» What you will do: Please return the full listing below without altering anything.

--- Start of Listed entries ---

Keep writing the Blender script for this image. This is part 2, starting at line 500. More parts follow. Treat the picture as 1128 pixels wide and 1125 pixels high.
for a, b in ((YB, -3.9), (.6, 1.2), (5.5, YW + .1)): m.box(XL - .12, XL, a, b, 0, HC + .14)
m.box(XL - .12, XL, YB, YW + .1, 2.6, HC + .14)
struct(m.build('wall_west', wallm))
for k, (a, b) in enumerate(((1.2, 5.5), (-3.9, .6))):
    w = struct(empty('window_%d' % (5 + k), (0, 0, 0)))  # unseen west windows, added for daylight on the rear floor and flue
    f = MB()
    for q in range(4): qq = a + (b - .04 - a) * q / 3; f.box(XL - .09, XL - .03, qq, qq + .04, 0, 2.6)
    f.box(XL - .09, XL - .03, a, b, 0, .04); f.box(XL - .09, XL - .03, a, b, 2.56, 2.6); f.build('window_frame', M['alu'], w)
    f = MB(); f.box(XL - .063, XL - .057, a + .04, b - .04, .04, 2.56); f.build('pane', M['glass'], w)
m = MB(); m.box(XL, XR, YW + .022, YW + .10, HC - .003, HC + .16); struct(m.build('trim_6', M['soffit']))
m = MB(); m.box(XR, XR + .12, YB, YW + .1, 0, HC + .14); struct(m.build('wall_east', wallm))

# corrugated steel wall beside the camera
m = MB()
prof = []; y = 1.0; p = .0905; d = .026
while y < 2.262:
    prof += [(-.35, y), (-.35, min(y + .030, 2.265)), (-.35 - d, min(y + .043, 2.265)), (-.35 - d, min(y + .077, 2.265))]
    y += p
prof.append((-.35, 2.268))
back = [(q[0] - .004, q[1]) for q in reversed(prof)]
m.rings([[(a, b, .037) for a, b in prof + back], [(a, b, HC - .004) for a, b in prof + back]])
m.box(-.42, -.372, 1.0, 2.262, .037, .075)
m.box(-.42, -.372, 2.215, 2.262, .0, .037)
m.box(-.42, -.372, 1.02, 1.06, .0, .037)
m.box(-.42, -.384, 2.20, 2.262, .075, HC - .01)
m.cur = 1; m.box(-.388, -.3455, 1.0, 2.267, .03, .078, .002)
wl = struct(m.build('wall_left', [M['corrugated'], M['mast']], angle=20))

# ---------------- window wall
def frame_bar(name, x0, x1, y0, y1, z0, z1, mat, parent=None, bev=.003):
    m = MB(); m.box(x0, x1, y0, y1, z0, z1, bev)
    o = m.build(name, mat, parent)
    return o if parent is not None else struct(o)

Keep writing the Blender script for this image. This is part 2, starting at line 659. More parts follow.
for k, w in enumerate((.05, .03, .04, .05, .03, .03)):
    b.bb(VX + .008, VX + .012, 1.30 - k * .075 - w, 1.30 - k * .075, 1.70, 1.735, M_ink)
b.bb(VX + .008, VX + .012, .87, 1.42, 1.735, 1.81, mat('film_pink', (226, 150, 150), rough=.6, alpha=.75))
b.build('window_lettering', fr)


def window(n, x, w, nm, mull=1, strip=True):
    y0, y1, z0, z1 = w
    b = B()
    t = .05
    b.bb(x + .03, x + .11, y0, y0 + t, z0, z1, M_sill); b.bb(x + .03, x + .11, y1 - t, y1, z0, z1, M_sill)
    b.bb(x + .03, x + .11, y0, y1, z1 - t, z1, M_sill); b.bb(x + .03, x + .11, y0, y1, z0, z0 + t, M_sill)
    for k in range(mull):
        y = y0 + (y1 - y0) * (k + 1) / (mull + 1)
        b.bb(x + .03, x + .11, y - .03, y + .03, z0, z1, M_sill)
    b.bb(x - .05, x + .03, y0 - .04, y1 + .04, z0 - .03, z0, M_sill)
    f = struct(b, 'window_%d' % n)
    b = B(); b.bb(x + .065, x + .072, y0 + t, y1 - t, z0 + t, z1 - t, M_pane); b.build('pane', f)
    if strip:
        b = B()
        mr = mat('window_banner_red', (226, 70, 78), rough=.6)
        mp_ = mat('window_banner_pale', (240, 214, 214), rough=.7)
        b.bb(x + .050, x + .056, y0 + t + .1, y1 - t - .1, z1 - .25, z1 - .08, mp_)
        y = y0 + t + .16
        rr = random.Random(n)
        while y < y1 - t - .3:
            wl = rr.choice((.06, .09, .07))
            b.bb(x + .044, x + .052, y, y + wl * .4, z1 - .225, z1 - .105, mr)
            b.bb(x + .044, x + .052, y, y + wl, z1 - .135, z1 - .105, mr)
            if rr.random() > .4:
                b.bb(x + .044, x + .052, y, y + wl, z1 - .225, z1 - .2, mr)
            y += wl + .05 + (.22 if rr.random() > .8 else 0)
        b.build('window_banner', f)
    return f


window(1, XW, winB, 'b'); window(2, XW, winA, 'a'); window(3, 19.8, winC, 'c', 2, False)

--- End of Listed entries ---

» Expected answer:
Keep writing the Blender script for this image. This is part 2, starting at line 500. More parts follow. Treat the picture as 1128 pixels wide and 1125 pixels high.
for a, b in ((YB, -3.9), (.6, 1.2), (5.5, YW + .1)): m.box(XL - .12, XL, a, b, 0, HC + .14)
m.box(XL - .12, XL, YB, YW + .1, 2.6, HC + .14)
struct(m.build('wall_west', wallm))
for k, (a, b) in enumerate(((1.2, 5.5), (-3.9, .6))):
    w = struct(empty('window_%d' % (5 + k), (0, 0, 0)))  # unseen west windows, added for daylight on the rear floor and flue
    f = MB()
    for q in range(4): qq = a + (b - .04 - a) * q / 3; f.box(XL - .09, XL - .03, qq, qq + .04, 0, 2.6)
    f.box(XL - .09, XL - .03, a, b, 0, .04); f.box(XL - .09, XL - .03, a, b, 2.56, 2.6); f.build('window_frame', M['alu'], w)
    f = MB(); f.box(XL - .063, XL - .057, a + .04, b - .04, .04, 2.56); f.build('pane', M['glass'], w)
m = MB(); m.box(XL, XR, YW + .022, YW + .10, HC - .003, HC + .16); struct(m.build('trim_6', M['soffit']))
m = MB(); m.box(XR, XR + .12, YB, YW + .1, 0, HC + .14); struct(m.build('wall_east', wallm))

# corrugated steel wall beside the camera
m = MB()
prof = []; y = 1.0; p = .0905; d = .026
while y < 2.262:
    prof += [(-.35, y), (-.35, min(y + .030, 2.265)), (-.35 - d, min(y + .043, 2.265)), (-.35 - d, min(y + .077, 2.265))]
    y += p
prof.append((-.35, 2.268))
back = [(q[0] - .004, q[1]) for q in reversed(prof)]
m.rings([[(a, b, .037) for a, b in prof + back], [(a, b, HC - .004) for a, b in prof + back]])
m.box(-.42, -.372, 1.0, 2.262, .037, .075)
m.box(-.42, -.372, 2.215, 2.262, .0, .037)
m.box(-.42, -.372, 1.02, 1.06, .0, .037)
m.box(-.42, -.384, 2.20, 2.262, .075, HC - .01)
m.cur = 1; m.box(-.388, -.3455, 1.0, 2.267, .03, .078, .002)
wl = struct(m.build('wall_left', [M['corrugated'], M['mast']], angle=20))

# ---------------- window wall
def frame_bar(name, x0, x1, y0, y1, z0, z1, mat, parent=None, bev=.003):
    m = MB(); m.box(x0, x1, y0, y1, z0, z1, bev)
    o = m.build(name, mat, parent)
    return o if parent is not None else struct(o)

Keep writing the Blender script for this image. This is part 2, starting at line 659. More parts follow.
for k, w in enumerate((.05, .03, .04, .05, .03, .03)):
    b.bb(VX + .008, VX + .012, 1.30 - k * .075 - w, 1.30 - k * .075, 1.70, 1.735, M_ink)
b.bb(VX + .008, VX + .012, .87, 1.42, 1.735, 1.81, mat('film_pink', (226, 150, 150), rough=.6, alpha=.75))
b.build('window_lettering', fr)


def window(n, x, w, nm, mull=1, strip=True):
    y0, y1, z0, z1 = w
    b = B()
    t = .05
    b.bb(x + .03, x + .11, y0, y0 + t, z0, z1, M_sill); b.bb(x + .03, x + .11, y1 - t, y1, z0, z1, M_sill)
    b.bb(x + .03, x + .11, y0, y1, z1 - t, z1, M_sill); b.bb(x + .03, x + .11, y0, y1, z0, z0 + t, M_sill)
    for k in range(mull):
        y = y0 + (y1 - y0) * (k + 1) / (mull + 1)
        b.bb(x + .03, x + .11, y - .03, y + .03, z0, z1, M_sill)
    b.bb(x - .05, x + .03, y0 - .04, y1 + .04, z0 - .03, z0, M_sill)
    f = struct(b, 'window_%d' % n)
    b = B(); b.bb(x + .065, x + .072, y0 + t, y1 - t, z0 + t, z1 - t, M_pane); b.build('pane', f)
    if strip:
        b = B()
        mr = mat('window_banner_red', (226, 70, 78), rough=.6)
        mp_ = mat('window_banner_pale', (240, 214, 214), rough=.7)
        b.bb(x + .050, x + .056, y0 + t + .1, y1 - t - .1, z1 - .25, z1 - .08, mp_)
        y = y0 + t + .16
        rr = random.Random(n)
        while y < y1 - t - .3:
            wl = rr.choice((.06, .09, .07))
            b.bb(x + .044, x + .052, y, y + wl * .4, z1 - .225, z1 - .105, mr)
            b.bb(x + .044, x + .052, y, y + wl, z1 - .135, z1 - .105, mr)
            if rr.random() > .4:
                b.bb(x + .044, x + .052, y, y + wl, z1 - .225, z1 - .2, mr)
            y += wl + .05 + (.22 if rr.random() > .8 else 0)
        b.build('window_banner', f)
    return f


window(1, XW, winB, 'b'); window(2, XW, winA, 'a'); window(3, 19.8, winC, 'c', 2, False)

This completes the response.